**Data**:
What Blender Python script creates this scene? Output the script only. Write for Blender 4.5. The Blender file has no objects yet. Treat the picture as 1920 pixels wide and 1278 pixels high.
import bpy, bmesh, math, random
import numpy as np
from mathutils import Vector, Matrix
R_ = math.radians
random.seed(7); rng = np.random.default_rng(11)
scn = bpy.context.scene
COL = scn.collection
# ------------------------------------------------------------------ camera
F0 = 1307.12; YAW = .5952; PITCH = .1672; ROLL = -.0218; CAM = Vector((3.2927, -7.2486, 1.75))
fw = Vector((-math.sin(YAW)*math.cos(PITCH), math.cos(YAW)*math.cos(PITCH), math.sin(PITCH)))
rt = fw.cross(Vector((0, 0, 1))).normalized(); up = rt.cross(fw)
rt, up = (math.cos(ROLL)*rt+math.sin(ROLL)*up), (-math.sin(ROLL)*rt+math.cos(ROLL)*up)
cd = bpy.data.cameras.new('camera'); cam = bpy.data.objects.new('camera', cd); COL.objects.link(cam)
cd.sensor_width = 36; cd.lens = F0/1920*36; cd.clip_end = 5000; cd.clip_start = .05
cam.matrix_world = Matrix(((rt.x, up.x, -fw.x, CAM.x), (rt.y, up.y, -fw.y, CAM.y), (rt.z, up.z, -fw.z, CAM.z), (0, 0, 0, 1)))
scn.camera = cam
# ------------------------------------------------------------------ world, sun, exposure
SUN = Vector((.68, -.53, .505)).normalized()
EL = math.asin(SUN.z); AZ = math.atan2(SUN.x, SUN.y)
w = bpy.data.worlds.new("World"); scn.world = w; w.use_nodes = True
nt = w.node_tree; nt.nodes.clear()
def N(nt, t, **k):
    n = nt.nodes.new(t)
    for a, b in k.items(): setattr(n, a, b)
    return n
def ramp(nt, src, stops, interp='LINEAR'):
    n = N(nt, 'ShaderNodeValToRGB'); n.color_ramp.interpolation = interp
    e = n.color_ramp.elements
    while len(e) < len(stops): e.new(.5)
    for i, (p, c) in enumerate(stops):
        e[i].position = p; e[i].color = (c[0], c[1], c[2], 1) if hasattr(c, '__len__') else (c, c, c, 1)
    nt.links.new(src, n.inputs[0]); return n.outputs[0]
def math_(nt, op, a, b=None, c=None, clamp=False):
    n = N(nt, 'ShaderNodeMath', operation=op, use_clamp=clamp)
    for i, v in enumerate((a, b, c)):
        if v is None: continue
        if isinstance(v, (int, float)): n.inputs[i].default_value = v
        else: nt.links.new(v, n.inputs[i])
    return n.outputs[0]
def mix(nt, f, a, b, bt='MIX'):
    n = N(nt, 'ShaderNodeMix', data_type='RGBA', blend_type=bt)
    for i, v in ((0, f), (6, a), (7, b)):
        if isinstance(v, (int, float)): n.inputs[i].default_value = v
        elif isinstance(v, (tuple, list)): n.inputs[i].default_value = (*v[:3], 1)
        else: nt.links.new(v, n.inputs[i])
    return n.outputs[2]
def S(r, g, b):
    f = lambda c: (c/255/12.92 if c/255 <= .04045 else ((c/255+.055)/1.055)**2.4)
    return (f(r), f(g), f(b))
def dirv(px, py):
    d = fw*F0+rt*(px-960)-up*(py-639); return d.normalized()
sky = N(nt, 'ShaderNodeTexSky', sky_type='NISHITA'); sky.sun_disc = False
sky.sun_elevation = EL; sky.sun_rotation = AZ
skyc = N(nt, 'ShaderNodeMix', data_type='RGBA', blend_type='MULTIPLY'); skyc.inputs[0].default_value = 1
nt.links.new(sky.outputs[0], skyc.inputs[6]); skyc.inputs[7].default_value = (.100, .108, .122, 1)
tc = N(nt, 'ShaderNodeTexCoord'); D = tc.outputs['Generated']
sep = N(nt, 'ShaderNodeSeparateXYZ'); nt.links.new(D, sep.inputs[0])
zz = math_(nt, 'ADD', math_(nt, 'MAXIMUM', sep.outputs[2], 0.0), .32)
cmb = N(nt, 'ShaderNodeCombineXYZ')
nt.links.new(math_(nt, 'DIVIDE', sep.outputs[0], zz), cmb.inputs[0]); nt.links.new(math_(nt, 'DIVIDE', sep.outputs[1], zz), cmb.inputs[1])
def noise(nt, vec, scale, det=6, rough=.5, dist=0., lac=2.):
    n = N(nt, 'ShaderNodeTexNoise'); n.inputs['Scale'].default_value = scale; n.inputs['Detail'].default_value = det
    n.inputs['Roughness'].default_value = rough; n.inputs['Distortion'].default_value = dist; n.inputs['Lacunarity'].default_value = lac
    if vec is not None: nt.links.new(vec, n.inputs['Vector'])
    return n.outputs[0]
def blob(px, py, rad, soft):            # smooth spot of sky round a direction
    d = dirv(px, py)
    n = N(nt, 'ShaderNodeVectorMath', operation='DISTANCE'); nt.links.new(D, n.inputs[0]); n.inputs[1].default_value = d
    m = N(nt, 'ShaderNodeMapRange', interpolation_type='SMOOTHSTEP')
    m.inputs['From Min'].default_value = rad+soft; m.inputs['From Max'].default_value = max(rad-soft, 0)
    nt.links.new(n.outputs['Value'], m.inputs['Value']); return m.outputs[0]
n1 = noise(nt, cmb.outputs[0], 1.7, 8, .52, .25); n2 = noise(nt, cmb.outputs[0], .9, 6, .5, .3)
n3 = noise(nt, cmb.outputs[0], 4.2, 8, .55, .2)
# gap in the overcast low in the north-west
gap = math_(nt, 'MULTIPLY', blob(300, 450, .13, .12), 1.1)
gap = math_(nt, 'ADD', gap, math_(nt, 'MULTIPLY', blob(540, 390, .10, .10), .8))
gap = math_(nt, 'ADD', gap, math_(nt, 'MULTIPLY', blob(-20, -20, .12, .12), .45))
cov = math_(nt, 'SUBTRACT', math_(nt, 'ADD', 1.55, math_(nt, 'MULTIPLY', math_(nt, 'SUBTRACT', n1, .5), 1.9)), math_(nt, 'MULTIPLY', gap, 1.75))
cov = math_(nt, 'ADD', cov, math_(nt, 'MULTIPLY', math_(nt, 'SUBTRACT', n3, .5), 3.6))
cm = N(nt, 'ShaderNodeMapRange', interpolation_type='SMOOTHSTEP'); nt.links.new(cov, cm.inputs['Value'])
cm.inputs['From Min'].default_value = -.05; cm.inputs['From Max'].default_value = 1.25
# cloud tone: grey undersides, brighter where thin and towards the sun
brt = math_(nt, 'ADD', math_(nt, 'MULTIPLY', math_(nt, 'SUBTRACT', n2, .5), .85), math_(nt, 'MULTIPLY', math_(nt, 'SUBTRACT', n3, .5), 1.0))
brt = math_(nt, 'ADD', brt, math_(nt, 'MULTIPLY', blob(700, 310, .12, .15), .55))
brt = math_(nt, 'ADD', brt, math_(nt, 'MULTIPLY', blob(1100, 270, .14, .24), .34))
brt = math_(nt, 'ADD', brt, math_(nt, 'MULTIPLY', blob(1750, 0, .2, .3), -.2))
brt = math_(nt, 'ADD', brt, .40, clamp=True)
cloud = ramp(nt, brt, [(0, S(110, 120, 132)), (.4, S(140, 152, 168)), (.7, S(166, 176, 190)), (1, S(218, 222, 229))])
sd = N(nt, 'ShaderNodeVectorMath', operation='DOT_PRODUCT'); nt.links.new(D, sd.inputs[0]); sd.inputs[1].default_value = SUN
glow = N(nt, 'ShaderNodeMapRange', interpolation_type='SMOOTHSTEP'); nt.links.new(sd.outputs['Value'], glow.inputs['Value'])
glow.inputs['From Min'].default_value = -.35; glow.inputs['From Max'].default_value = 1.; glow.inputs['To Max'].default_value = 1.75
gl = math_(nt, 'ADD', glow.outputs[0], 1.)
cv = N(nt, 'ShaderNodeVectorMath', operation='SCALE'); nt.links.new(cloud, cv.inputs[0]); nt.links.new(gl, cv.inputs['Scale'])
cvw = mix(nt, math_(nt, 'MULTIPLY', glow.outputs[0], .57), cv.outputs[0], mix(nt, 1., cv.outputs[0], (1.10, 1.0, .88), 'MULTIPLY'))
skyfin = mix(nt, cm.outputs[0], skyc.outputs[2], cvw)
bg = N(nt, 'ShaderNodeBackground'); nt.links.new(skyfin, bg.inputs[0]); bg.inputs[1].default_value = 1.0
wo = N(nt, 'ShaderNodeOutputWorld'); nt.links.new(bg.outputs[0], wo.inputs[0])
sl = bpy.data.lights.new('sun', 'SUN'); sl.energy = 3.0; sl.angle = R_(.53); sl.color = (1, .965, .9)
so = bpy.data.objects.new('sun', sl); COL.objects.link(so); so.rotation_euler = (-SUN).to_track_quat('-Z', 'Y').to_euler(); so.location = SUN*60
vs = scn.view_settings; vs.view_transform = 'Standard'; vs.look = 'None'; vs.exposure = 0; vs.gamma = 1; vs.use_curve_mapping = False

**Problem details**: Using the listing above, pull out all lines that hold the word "scene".

**The completed task**:
What Blender Python script creates this scene? Output the script only. Write for Blender 4.5. The Blender file has no objects yet. Treat the picture as 1920 pixels wide and 1278 pixels high.
scn = bpy.context.scene